SET TASK
Gather the lines from the material that contain "part".

** START **

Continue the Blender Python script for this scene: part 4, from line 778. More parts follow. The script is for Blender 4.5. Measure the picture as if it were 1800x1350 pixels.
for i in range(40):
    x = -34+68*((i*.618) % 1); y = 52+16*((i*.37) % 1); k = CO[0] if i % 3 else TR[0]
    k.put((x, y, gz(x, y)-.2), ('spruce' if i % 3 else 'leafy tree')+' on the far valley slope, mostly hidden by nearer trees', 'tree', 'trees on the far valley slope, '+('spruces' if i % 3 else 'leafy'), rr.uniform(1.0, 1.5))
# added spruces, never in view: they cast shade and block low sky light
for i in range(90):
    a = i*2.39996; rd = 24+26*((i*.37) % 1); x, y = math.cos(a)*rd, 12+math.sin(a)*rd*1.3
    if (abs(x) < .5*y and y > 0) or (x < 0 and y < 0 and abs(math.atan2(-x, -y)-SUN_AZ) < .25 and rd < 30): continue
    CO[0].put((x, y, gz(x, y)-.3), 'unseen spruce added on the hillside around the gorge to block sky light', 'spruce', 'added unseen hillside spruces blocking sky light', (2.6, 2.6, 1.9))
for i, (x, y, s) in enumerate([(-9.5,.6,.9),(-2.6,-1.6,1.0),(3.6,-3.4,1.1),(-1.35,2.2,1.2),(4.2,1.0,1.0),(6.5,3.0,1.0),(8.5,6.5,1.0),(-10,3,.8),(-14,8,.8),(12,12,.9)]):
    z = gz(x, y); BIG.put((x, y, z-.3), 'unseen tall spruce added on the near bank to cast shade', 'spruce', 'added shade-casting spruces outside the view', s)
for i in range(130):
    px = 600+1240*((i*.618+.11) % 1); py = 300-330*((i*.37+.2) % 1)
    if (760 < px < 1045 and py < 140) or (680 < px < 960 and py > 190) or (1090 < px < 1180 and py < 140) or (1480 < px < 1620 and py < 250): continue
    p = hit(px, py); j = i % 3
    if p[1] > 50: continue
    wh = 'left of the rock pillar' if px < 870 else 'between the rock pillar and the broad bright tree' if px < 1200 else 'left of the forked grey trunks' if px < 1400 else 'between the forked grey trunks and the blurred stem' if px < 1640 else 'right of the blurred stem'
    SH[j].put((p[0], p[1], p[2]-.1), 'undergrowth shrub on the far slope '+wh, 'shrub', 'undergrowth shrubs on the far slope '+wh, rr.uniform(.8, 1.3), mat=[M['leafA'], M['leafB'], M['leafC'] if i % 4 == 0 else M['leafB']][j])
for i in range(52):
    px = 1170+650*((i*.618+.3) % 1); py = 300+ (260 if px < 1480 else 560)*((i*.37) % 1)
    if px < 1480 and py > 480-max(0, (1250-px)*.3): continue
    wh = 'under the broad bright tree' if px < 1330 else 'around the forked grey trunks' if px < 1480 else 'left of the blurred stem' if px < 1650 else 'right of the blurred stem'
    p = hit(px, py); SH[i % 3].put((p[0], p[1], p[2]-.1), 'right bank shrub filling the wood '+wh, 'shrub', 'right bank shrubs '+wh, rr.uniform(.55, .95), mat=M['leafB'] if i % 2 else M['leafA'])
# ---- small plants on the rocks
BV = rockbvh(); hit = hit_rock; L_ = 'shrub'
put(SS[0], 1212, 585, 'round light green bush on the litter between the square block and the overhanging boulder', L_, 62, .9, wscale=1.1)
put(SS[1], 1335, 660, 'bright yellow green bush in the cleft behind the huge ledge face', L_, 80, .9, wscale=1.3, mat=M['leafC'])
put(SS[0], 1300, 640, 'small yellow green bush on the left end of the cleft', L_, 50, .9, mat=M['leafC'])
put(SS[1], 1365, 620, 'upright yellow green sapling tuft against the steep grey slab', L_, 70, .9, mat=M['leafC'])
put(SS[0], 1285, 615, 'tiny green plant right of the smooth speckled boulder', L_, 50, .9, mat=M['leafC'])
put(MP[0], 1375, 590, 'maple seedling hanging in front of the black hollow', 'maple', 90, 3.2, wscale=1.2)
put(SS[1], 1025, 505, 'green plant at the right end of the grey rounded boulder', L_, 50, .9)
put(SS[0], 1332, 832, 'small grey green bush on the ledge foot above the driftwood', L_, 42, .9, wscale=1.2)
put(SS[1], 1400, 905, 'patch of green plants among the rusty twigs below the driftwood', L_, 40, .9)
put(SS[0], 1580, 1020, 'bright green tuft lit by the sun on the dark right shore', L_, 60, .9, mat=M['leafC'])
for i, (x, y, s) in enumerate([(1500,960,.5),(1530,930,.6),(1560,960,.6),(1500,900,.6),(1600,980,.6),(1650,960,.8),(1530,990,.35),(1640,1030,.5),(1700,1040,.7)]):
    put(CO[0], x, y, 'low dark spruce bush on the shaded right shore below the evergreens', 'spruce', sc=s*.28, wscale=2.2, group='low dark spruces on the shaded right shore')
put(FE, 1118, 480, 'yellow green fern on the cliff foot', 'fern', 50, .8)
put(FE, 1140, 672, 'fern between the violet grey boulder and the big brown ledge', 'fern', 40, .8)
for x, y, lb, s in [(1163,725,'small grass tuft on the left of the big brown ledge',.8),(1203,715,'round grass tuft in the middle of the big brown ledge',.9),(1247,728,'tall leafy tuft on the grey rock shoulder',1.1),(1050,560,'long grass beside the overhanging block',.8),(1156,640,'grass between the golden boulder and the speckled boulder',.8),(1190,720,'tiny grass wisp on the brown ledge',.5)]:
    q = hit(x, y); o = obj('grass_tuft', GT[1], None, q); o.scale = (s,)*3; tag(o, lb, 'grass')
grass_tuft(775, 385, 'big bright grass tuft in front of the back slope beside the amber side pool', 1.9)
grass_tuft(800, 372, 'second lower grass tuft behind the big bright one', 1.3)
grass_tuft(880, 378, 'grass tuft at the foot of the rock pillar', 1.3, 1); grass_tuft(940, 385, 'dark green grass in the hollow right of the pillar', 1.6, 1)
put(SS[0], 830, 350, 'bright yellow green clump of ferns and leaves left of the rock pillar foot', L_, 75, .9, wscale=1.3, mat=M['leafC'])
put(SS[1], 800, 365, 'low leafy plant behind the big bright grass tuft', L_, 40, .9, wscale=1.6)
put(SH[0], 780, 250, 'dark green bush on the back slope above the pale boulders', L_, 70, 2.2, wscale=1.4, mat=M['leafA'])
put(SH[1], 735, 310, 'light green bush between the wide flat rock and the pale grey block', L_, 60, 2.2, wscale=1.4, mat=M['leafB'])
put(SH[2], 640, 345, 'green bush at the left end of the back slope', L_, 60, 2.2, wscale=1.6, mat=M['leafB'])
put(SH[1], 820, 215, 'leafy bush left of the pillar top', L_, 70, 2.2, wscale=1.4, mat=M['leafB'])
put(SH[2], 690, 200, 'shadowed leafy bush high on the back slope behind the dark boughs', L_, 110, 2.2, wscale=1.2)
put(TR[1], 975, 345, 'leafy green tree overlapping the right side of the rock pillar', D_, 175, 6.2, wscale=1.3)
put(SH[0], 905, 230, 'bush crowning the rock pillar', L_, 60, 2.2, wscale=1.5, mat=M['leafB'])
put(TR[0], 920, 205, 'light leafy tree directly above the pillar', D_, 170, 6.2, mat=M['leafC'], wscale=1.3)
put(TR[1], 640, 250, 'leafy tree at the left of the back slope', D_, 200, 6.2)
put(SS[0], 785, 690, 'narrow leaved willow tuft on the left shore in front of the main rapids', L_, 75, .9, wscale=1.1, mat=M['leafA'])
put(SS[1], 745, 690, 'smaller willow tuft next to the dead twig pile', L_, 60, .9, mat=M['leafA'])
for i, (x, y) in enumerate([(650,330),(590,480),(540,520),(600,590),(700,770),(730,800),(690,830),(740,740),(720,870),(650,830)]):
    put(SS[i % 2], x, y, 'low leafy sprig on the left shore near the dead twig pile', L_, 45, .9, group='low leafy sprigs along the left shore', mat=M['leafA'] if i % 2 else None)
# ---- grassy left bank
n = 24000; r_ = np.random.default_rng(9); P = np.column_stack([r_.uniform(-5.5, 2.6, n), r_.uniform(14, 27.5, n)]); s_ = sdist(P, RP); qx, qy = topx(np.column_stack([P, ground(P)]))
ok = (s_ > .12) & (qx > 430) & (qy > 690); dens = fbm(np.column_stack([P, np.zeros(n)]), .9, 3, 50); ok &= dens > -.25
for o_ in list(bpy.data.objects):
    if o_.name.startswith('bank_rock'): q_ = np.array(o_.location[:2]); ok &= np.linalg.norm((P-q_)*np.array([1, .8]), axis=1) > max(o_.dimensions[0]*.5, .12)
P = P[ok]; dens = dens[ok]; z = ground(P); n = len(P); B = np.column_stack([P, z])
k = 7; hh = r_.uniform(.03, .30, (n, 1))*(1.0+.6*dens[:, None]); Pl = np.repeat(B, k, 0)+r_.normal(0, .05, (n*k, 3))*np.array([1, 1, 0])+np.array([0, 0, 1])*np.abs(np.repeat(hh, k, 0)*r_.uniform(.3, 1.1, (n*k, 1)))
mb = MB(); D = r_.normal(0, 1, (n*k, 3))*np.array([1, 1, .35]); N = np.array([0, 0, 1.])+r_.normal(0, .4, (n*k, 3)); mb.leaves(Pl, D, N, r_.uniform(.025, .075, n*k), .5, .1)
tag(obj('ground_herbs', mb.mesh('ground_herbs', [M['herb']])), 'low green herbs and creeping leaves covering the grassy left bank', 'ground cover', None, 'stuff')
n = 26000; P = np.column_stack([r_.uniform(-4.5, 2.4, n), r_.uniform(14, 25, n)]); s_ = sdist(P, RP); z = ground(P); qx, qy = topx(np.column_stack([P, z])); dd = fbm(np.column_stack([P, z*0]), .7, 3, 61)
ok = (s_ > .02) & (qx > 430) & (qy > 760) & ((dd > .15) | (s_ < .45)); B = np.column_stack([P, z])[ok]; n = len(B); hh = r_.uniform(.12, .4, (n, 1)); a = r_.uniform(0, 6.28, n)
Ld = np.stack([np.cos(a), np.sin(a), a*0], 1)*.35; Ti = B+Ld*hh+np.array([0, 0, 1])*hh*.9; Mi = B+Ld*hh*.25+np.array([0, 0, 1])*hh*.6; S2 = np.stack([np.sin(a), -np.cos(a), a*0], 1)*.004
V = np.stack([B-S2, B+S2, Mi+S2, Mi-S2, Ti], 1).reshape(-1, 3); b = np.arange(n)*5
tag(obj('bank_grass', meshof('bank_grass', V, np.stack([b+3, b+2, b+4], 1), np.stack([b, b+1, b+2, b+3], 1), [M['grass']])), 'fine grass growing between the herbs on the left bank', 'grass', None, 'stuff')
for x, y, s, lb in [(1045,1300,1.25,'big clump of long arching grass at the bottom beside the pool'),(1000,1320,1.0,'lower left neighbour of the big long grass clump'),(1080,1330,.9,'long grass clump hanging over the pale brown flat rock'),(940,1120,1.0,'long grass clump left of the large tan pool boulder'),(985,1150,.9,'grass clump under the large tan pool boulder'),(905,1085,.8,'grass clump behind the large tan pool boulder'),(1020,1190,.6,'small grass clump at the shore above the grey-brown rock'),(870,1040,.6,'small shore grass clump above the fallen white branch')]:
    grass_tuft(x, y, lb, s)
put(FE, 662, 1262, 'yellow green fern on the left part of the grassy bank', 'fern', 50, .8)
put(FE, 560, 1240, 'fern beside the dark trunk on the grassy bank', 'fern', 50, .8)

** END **

WORKED ANSWER
Continue the Blender Python script for this scene: part 4, from line 778. More parts follow. The script is for Blender 4.5. Measure the picture as if it were 1800x1350 pixels.
put(FE, 662, 1262, 'yellow green fern on the left part of the grassy bank', 'fern', 50, .8)